Nomos Glashütte presented the Club Sport neomatik Weltzeit, a very successful world timer for €3,940, which could also potentially make our list of world records – at 9.9 millimetres in total case height, it could be the slimmest world timer on the market. The manufacture calibre DUW 3202 is only 4.8 mm thick, which is already very slim – Patek Philippe’s world time calibre 240 HU C, at 4.58 mm, is only slightly thinner. However, we are talking about a completely different price range. And at Nomos Glashütte, the customer gets the highest quality of watchmaking made in Germany for this modest price. Nomos manufactures its movements exclusively in-house and offers a production depth of around 95%. Even the escapement mechanism is made by Nomos – only the Nivarox spiral spring is supplied. The world time function of the new manufacture calibre DUW 3202 has been fully integrated into the neomatik calibre. Nomos even presented six colourful special edition models at the trade fair, each limited to 175 pieces.

Nomos Glashütte Club Sport neomatik Worldtimer
Another brand we really like is Norqain. When we met with CEO and co-founder Ben Küffer for an interview, he was wearing the new Wild One 39 in purple. Now, purple would never be my first choice, but the shade used here, which is more of a light purple-blue, as if the colour had faded a little, is so polarising that I put the watch on my wrist myself.
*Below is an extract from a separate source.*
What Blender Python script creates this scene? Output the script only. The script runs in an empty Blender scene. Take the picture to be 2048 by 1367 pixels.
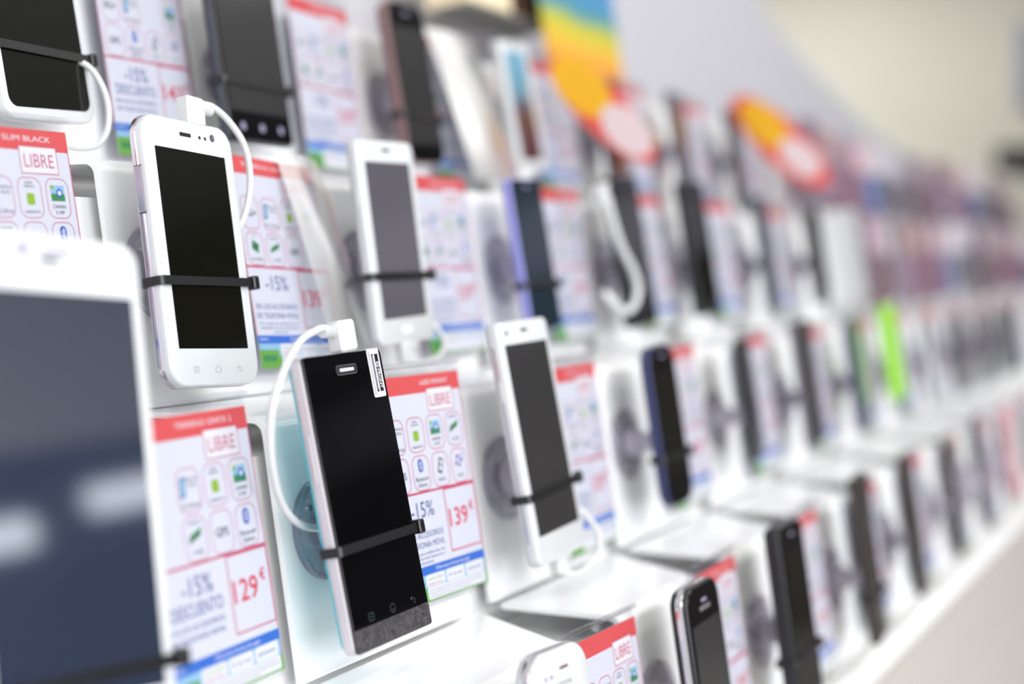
import bpy, bmesh, math, random
from mathutils import Matrix, Vector
random.seed(7)
SC = bpy.context.scene
COL = SC.collection
rad = math.radians

# ------------------------------------------------------------------ frame of the display
# s runs along the shelves, u up the leaning boards, n out of the boards (millimetres), seen from the eye point
TILT = rad(9.0)
EYE_Z = 1.25
def W(s, u, n):
    return Vector((s, u*math.sin(TILT) - n*math.cos(TILT), u*math.cos(TILT) + n*math.sin(TILT)))*0.001 + Vector((0, 0, EYE_Z))
BOARD = Matrix(((1, 0, 0), (0, math.sin(TILT), -math.cos(TILT)), (0, math.cos(TILT), math.sin(TILT))))   # columns s, u, n

# ------------------------------------------------------------------ camera
FPX = 3050.0
def cam_axes():
    a = Vector((2550.0-1024, 683.5-525, FPX)).normalized()
    u = Vector((-.14, 1, 0)); u.z = -(u.x*a.x + u.y*a.y)/a.z; u.normalize()
    n = u.cross(a)
    if n.z > 0: n = -n
    # rows = camera x, y, forward expressed in (s,u,n)
    rows = [Vector((a[i], u[i], n[i])) for i in range(3)]
    return [BOARD @ r for r in rows]
cx_, cy_, cf_ = cam_axes()
cam = bpy.data.cameras.new('camera')
cam.sensor_width = 36.0
cam.lens = FPX/2048*36
cam.clip_start = 0.02; cam.clip_end = 60
cam.dof.use_dof = True
cam.dof.focus_distance = 0.755
cam.dof.aperture_fstop = 2.8
cam.dof.aperture_blades = 0
camo = bpy.data.objects.new('camera', cam); COL.objects.link(camo)
camo.matrix_world = Matrix(((cx_.x, cy_.x, -cf_.x, 0), (cx_.y, cy_.y, -cf_.y, 0), (cx_.z, cy_.z, -cf_.z, EYE_Z), (0, 0, 0, 1)))
SC.camera = camo

# ------------------------------------------------------------------ light
SC.view_settings.view_transform = 'Standard'
SC.view_settings.look = 'None'
SC.view_settings.gamma = 1.0
SC.view_settings.use_curve_mapping = False
SC.view_settings.exposure = -0.07
wd = bpy.data.worlds.new('store_air'); SC.world = wd; wd.use_nodes = True
SC.cycles.max_bounces = 8; SC.cycles.diffuse_bounces = 4; SC.cycles.glossy_bounces = 4; SC.cycles.transparent_max_bounces = 12; SC.cycles.caustics_reflective = False; SC.cycles.caustics_refractive = False
bg = wd.node_tree.nodes['Background']
bg.inputs[0].default_value = (0.97, 0.98, 1.0, 1); bg.inputs[1].default_value = 0.8
def area(name, loc, sx, sy, power, rot=(0, 0, 0), col=(1, 0.99, 0.97)):
    l = bpy.data.lights.new(name, 'AREA'); l.shape = 'RECTANGLE'; l.size = sx; l.size_y = sy; l.energy = power; l.color = col
    o = bpy.data.objects.new(name, l); COL.objects.link(o); o.location = loc; o.rotation_euler = rot
    return o
# fluorescent strips under the ceiling, running along the aisle
for y, pw, xs in ((-0.45, 8, (-1.5, 1.2, 3.9, 6.6)), (-1.5, 17, (-1.5, 1.2, 3.9))):
    for x in xs:
        area('ceiling_lamp', (x, y, 3.15), 2.2, 0.22, pw)
for y in (-2.6, -3.6):                                       # unseen strips added behind the photographer as front fill
    for x in (-1.6, 0.9):
        area('ceiling_lamp', (x, y, 3.15), 2.2, 0.22, 45)
area('added_front_fill', (-1.6, -4.7, 1.9), 4.2, 2.2, 235, rot=(rad(90), 0, 0), col=(0.96, 0.98, 1))   # unseen fill light added to brighten the upright boards
area('ceiling_lamp', (7.6, 2.6, 3.15), 0.22, 3.0, 55)        # unseen lamp added to brighten the cream end wall

# ------------------------------------------------------------------ materials
def lin(c):
    c = c/255.0
    return c/12.92 if c <= 0.04045 else ((c+0.055)/1.055)**2.4
def rgb(r, g, b, k=1.0): return (lin(r)*k, lin(g)*k, lin(b)*k, 1)
MATS = {}
def mat(name, col, rough=0.5, metal=0.0, spec=0.5, coat=0.0, emit=None, estr=1.0, bump=0.0, bscale=800.0, ior=1.5):
    if name in MATS: return MATS[name]
    m = bpy.data.materials.new(name); m.use_nodes = True
    nt = m.node_tree; b = nt.nodes['Principled BSDF']
    b.inputs['Base Color'].default_value = col
    b.inputs['Roughness'].default_value = rough
    b.inputs['Metallic'].default_value = metal
    b.inputs['Specular IOR Level'].default_value = spec
    b.inputs['IOR'].default_value = ior
    b.inputs['Coat Weight'].default_value = coat
    b.inputs['Coat Roughness'].default_value = 0.06
    if emit:
        b.inputs['Emission Color'].default_value = emit; b.inputs['Emission Strength'].default_value = estr
    # a faint unevenness, so no surface is perfectly flat in tone
    tc = nt.nodes.new('ShaderNodeTexCoord'); no = nt.nodes.new('ShaderNodeTexNoise')
    no.inputs['Scale'].default_value = bscale; no.inputs['Detail'].default_value = 2
    nt.links.new(tc.outputs['Object'], no.inputs['Vector'])
    if bump:
        bp = nt.nodes.new('ShaderNodeBump'); bp.inputs['Strength'].default_value = bump; bp.inputs['Distance'].default_value = 0.0004
        nt.links.new(no.outputs['Fac'], bp.inputs['Height']); nt.links.new(bp.outputs['Normal'], b.inputs['Normal'])
    mr = nt.nodes.new('ShaderNodeMapRange'); mr.inputs['To Min'].default_value = rough*0.9; mr.inputs['To Max'].default_value = min(1, rough*1.1)
    nt.links.new(no.outputs['Fac'], mr.inputs['Value']); nt.links.new(mr.outputs['Result'], b.inputs['Roughness'])
    MATS[name] = m
    return m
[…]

In my opinion, they have achieved a real triumph with the new size in 39 mm. It sits perfectly on the wrist, not only because of the size of the case and the soft rubber strap, but also because the watch weighs hardly anything at 64 grams. And there is a good reason for this: the case is made of a patented material called Norteq, which is three and a half times lighter than titanium. Price point: 5,190 Swiss francs.

Norqain Wild One 39mm
We end our Watches & Wonders recap with another anniversary. The young brand Gerald Charles, which has been experiencing a new heyday under Federico Ziviani for several years, celebrates its 25th anniversary this year. As the name suggests, it was founded by design genius Gérald Charles Genta as a second brand to his main brand Gerald Genta. The new Maestro GC39 25th Anniversary Edition is a very special tribute to the brand’s founder and is inspired by the original GC39 model that Genta designed in 2005. The watch has a platinum case and a stunning dial engraving around the lapis lazuli centre, known as meta-guillochage. The creation, with the typical Maestro case, is as extraordinary as it is beautiful and a real highlight for us outside of the big watch manufactures.